Assurant sa bonne foi, le ministre ajoutait : «J’ai demandé que dès lundi (22 septembre 2014) qu’on me sorte le dossier et croyez-moi, ce projet verra très bientôt le jour, y compris la marche du complexe frigorifique.»
Pour Abdoulaye Seck, la construction de ce quai vient à son heure : «Actuellement, on s’achemine vers la période de l’abondance d’un poisson communément appelé ‘’Talaar’’. Si le quai voit le jour, ce sera bénéfique pour l’ensemble de la population yoffoise.»
800 pirogues recensées
En termes de nombre, 800 pirogues sont répertoriées par le Clpa au niveau de Yoff. En termes d’emplois, Abdoulaye Seck précise que l’Ong Comfish mène une enquête pour déterminer le chiffre exact. Quoi qu’il en soit, Laye Barési souligne que la pêche mobilise des milliers de personnes.

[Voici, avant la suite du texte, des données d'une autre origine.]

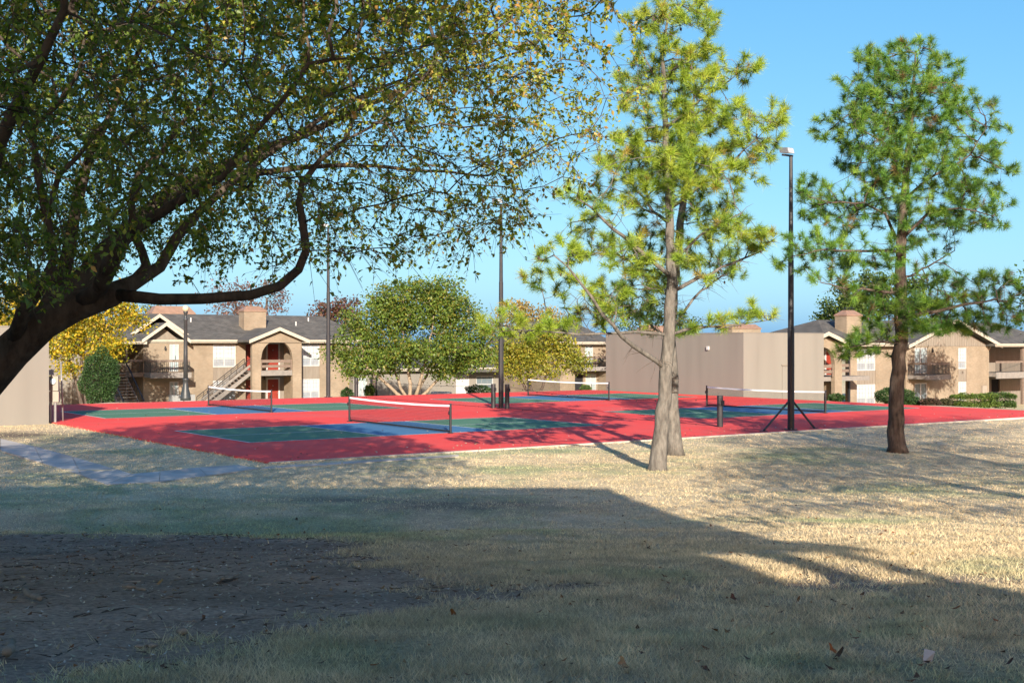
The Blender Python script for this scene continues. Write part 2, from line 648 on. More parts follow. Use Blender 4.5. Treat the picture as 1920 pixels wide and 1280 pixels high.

«A Yoff, si la pêche marche et se développe, elle ira dans le même sens», estime-il en sollicitant l’organisation immédiate du secteur. Actuellement, les autorités sont en train de réduire le nombre de pirogues qui circulent au large des côtes. De fait, les pêcheurs ne sont pas les seuls propriétaires des barques.
Dans cette activité, les hommes d’affaires s’y introduisent en forgeant des pirogues qu’ils confient à d’autres professionnels de la mer afin d’élargir leur business. L’Etat, en collaboration avec la Banque mondiale, est en train de voir comment réduire le nombre de pirogues en leur imposant l’obtention d’un permis ou une licence de pêche.
La pollution des usines décriée
Au-delà de l’absence d’un quai, la pollution des usines est un mal qui entrave la marche de l’activité de pêche. D’ailleurs, M. Seck signale une pollution à grande échelle dans une structure de conservation de poisson qui souille la mer. Furieux, Il met à nu les pratiques peu orthodoxes de ladite société situé à l’extrémité du littoral de Yoff, à Tonghor.
«Ils prennent un tuyau qu’ils raccordent directement à la mer. Pourtant, le propriétaire de la société a des moyens d’épurer son usine ailleurs», souligne-t-on avec amertume. Il dénonce que des Yoffois soient utilisés pour accomplir «cette sale besogne qui se fait à 2 heures du matin».
Même si tout le monde le sait, cela s’accomplit sous les yeux des autorités.